*COLLECTED DATA*.
====

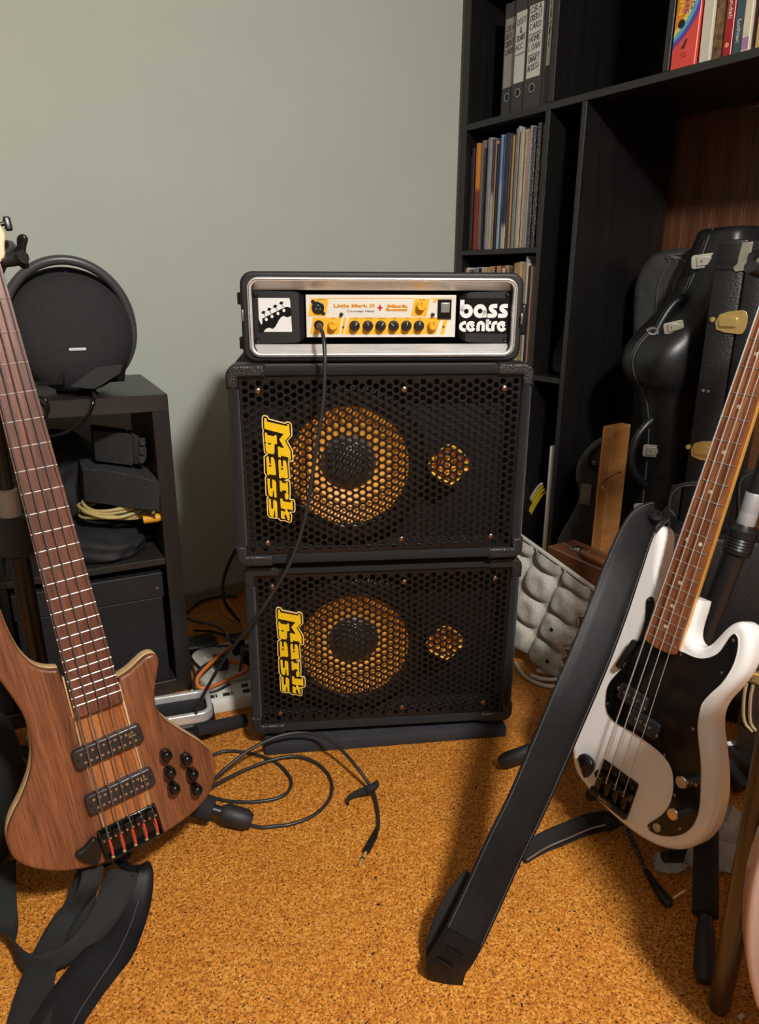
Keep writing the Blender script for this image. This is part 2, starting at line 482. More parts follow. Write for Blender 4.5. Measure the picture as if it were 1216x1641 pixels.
HAND = {  # simple pen capitals on a 1 x 1.4 grid
 'A': [[(0, 0), (.5, 1.4), (1, 0)], [(.2, .55), (.85, .6)]], 'B': [[(0, 0), (0, 1.4), (.8, 1.2), (.1, .75), (.9, .4), (0, 0)]],
 'C': [[(.95, 1.2), (.4, 1.35), (0, .7), (.3, .05), (.95, .2)]], 'D': [[(0, 0), (.05, 1.4), (.9, 1), (.8, .3), (0, 0)]],
 'E': [[(.95, 1.35), (.05, 1.3), (0, .05), (.9, .1)], [(.05, .7), (.7, .75)]], 'G': [[(.95, 1.2), (.3, 1.3), (0, .6), (.4, 0), (.9, .2), (.9, .6), (.5, .6)]],
 'H': [[(0, 0), (0, 1.4)], [(.9, 0), (.95, 1.4)], [(0, .7), (.95, .75)]], 'I': [[(.4, 0), (.45, 1.4)]],
 'K': [[(0, 0), (0, 1.4)], [(.9, 1.35), (.05, .7), (.95, 0)]], 'L': [[(.1, 1.4), (0, 0), (.9, .1)]], 'M': [[(0, 0), (.1, 1.4), (.5, .5), (.9, 1.4), (1, 0)]],
 'N': [[(0, 0), (.05, 1.4), (.85, 0), (.95, 1.4)]], 'O': [[(.5, 1.4), (0, .8), (.3, 0), (.9, .4), (.9, 1.1), (.5, 1.4)]],
 'R': [[(0, 0), (.05, 1.4), (.9, 1.1), (.1, .7), (.95, 0)]], 'S': [[(.95, 1.25), (.3, 1.35), (.1, .9), (.9, .5), (.6, .05), (0, .15)]],
 'T': [[(.5, 0), (.5, 1.3)], [(0, 1.3), (1, 1.4)]], 'X': [[(0, 0), (.95, 1.4)], [(0, 1.4), (.9, 0)]], 'U': [[(0, 1.4), (.05, .2), (.5, 0), (.9, .3), (.95, 1.4)]],
 '&': [[(.95, 0), (.2, 1), (.5, 1.4), (.75, 1), (.1, .4), (.4, 0), (.95, .5)]], '.': [[(.3, 0), (.4, .1)]], 'V': [[(0, 1.4), (.45, 0), (.95, 1.4)]],
 '-': [[(0, .7), (1, .75)]], 'Q': [[(.5, 1.4), (0, .8), (.3, 0), (.9, .4), (.9, 1.1), (.5, 1.4)], [(.6, .4), (1, 0)]],
}
def hand_me(lines, width, lh, pen=0.0019):
    bm = bmesh.new()
    y = 0.0
    for ln_ in lines:
        if ln_ == '_':
            stroke(bm, [(-width * .42, y + lh * .4), (width * .42, y + lh * .55)], pen * 1.1); y -= lh * .5; continue
        n = len(ln_); cw = width * .86 / max(n, 3)
        for i, ch in enumerate(ln_):
            x0 = -n * cw / 2 + i * cw
            for st in HAND.get(ch, []):
                stroke(bm, [(x0 + p[0] * cw * .8 + p[1] * cw * .08, y + p[1] * lh * .5 + i * lh * .04) for p in st], pen)
        y -= lh
    return from_bm(bm)
def binder(label, s0, s1, d, lab_mat, lines, lh, lw=0.78, top=0.0, ring=True, h=0.318, labz=(0.088, 0.276), loff=0.0):
    w = s1 - s0
    t = shelf_thing('lever_arch_binder', label, 'binder', (s0 + s1) / 2, d, SHZ + 0.0008, group='lever arch binders on the top shelf')
    dep = 0.285
    box('spine', (0.004, w, h), (0.002, 0, h / 2), bind, t, 0.0012, 1)
    box('cover', (dep, 0.0025, h), (dep / 2 + .004, w / 2 - .00125, h / 2), bind, t)
    box('cover', (dep, 0.0025, h), (dep / 2 + .004, -w / 2 + .00125, h / 2), bind, t)
    box('page_block', (dep - .03, w - .02, h - .03), (dep / 2 + .012, 0, h / 2 - .008), M['paper'], t)
    lb = box('label_card', (0.0012, w * lw, labz[1] - labz[0]), (-0.0004, loff, (labz[0] + labz[1]) / 2), lab_mat, t)
    me = hand_me(lines, w * lw, lh)
    add('handwriting', me, M['ink'], lb, matrix=Matrix.Translation((-0.0012, loff, labz[1] - lh * 1.1 - top)) @ FACE)
    if ring:
        rg = lathe('finger_ring', [(0.0095, 0), (0.0125, 0), (0.0125, 0.0025), (0.0095, 0.0025), (0.0095, 0)], M['steel'], t, n=24, matrix=Matrix.Translation((0, 0, 0.06)) @ Matrix.Rotation(-PI / 2, 4, 'Y'))
        lathe('hole', [(0.0005, 0), (0.0096, 0), (0.0096, 0.0008), (0.0005, 0.0008)], M['ink'], rg, n=20)
    return t
binder('dark binder with a shadowed grey label, deepest in the row', 0.150, 0.206, 0.050, lab1, ['CBA', 'DEV.', 'CREDIT', 'CARD'], 0.021, top=0.012)
binder('dark binder labelled COST & TRANS ACC, between two other binders', 0.210, 0.268, 0.038, lab2, ['COST', '&', 'TRANS', 'ACC.', '_'], 0.022, top=0.010)
binder('dark binder with the longest handwritten white label', 0.272, 0.344, 0.030, lab2, ['CBA', 'CREDIT', 'CARD', '_', 'HOME', 'LOAN', '_', 'SMART', 'ACCESS'], 0.0215, top=-0.004)
binder('dark binder with a narrow label squeezed against the shelf upright', 0.350, 0.404, 0.026, lab2, ['T', 'A', '_', 'O', 'C'], 0.030, lw=0.26, ring=False, loff=0.006, labz=(0.105, 0.29))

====

Repeat the material above verbatim, with no pictures in the output.

Keep writing the Blender script for this image. This is part 2, starting at line 482. More parts follow. Write for Blender 4.5. Measure the picture as if it were 1216x1641 pixels.
HAND = {  # simple pen capitals on a 1 x 1.4 grid
 'A': [[(0, 0), (.5, 1.4), (1, 0)], [(.2, .55), (.85, .6)]], 'B': [[(0, 0), (0, 1.4), (.8, 1.2), (.1, .75), (.9, .4), (0, 0)]],
 'C': [[(.95, 1.2), (.4, 1.35), (0, .7), (.3, .05), (.95, .2)]], 'D': [[(0, 0), (.05, 1.4), (.9, 1), (.8, .3), (0, 0)]],
 'E': [[(.95, 1.35), (.05, 1.3), (0, .05), (.9, .1)], [(.05, .7), (.7, .75)]], 'G': [[(.95, 1.2), (.3, 1.3), (0, .6), (.4, 0), (.9, .2), (.9, .6), (.5, .6)]],
 'H': [[(0, 0), (0, 1.4)], [(.9, 0), (.95, 1.4)], [(0, .7), (.95, .75)]], 'I': [[(.4, 0), (.45, 1.4)]],
 'K': [[(0, 0), (0, 1.4)], [(.9, 1.35), (.05, .7), (.95, 0)]], 'L': [[(.1, 1.4), (0, 0), (.9, .1)]], 'M': [[(0, 0), (.1, 1.4), (.5, .5), (.9, 1.4), (1, 0)]],
 'N': [[(0, 0), (.05, 1.4), (.85, 0), (.95, 1.4)]], 'O': [[(.5, 1.4), (0, .8), (.3, 0), (.9, .4), (.9, 1.1), (.5, 1.4)]],
 'R': [[(0, 0), (.05, 1.4), (.9, 1.1), (.1, .7), (.95, 0)]], 'S': [[(.95, 1.25), (.3, 1.35), (.1, .9), (.9, .5), (.6, .05), (0, .15)]],
 'T': [[(.5, 0), (.5, 1.3)], [(0, 1.3), (1, 1.4)]], 'X': [[(0, 0), (.95, 1.4)], [(0, 1.4), (.9, 0)]], 'U': [[(0, 1.4), (.05, .2), (.5, 0), (.9, .3), (.95, 1.4)]],
 '&': [[(.95, 0), (.2, 1), (.5, 1.4), (.75, 1), (.1, .4), (.4, 0), (.95, .5)]], '.': [[(.3, 0), (.4, .1)]], 'V': [[(0, 1.4), (.45, 0), (.95, 1.4)]],
 '-': [[(0, .7), (1, .75)]], 'Q': [[(.5, 1.4), (0, .8), (.3, 0), (.9, .4), (.9, 1.1), (.5, 1.4)], [(.6, .4), (1, 0)]],
}
def hand_me(lines, width, lh, pen=0.0019):
    bm = bmesh.new()
    y = 0.0
    for ln_ in lines:
        if ln_ == '_':
            stroke(bm, [(-width * .42, y + lh * .4), (width * .42, y + lh * .55)], pen * 1.1); y -= lh * .5; continue
        n = len(ln_); cw = width * .86 / max(n, 3)
        for i, ch in enumerate(ln_):
            x0 = -n * cw / 2 + i * cw
            for st in HAND.get(ch, []):
                stroke(bm, [(x0 + p[0] * cw * .8 + p[1] * cw * .08, y + p[1] * lh * .5 + i * lh * .04) for p in st], pen)
        y -= lh
    return from_bm(bm)
def binder(label, s0, s1, d, lab_mat, lines, lh, lw=0.78, top=0.0, ring=True, h=0.318, labz=(0.088, 0.276), loff=0.0):
    w = s1 - s0
    t = shelf_thing('lever_arch_binder', label, 'binder', (s0 + s1) / 2, d, SHZ + 0.0008, group='lever arch binders on the top shelf')
    dep = 0.285
    box('spine', (0.004, w, h), (0.002, 0, h / 2), bind, t, 0.0012, 1)
    box('cover', (dep, 0.0025, h), (dep / 2 + .004, w / 2 - .00125, h / 2), bind, t)
    box('cover', (dep, 0.0025, h), (dep / 2 + .004, -w / 2 + .00125, h / 2), bind, t)
    box('page_block', (dep - .03, w - .02, h - .03), (dep / 2 + .012, 0, h / 2 - .008), M['paper'], t)
    lb = box('label_card', (0.0012, w * lw, labz[1] - labz[0]), (-0.0004, loff, (labz[0] + labz[1]) / 2), lab_mat, t)
    me = hand_me(lines, w * lw, lh)
    add('handwriting', me, M['ink'], lb, matrix=Matrix.Translation((-0.0012, loff, labz[1] - lh * 1.1 - top)) @ FACE)
    if ring:
        rg = lathe('finger_ring', [(0.0095, 0), (0.0125, 0), (0.0125, 0.0025), (0.0095, 0.0025), (0.0095, 0)], M['steel'], t, n=24, matrix=Matrix.Translation((0, 0, 0.06)) @ Matrix.Rotation(-PI / 2, 4, 'Y'))
        lathe('hole', [(0.0005, 0), (0.0096, 0), (0.0096, 0.0008), (0.0005, 0.0008)], M['ink'], rg, n=20)
    return t
binder('dark binder with a shadowed grey label, deepest in the row', 0.150, 0.206, 0.050, lab1, ['CBA', 'DEV.', 'CREDIT', 'CARD'], 0.021, top=0.012)
binder('dark binder labelled COST & TRANS ACC, between two other binders', 0.210, 0.268, 0.038, lab2, ['COST', '&', 'TRANS', 'ACC.', '_'], 0.022, top=0.010)
binder('dark binder with the longest handwritten white label', 0.272, 0.344, 0.030, lab2, ['CBA', 'CREDIT', 'CARD', '_', 'HOME', 'LOAN', '_', 'SMART', 'ACCESS'], 0.0215, top=-0.004)
binder('dark binder with a narrow label squeezed against the shelf upright', 0.350, 0.404, 0.026, lab2, ['T', 'A', '_', 'O', 'C'], 0.030, lw=0.26, ring=False, loff=0.006, labz=(0.105, 0.29))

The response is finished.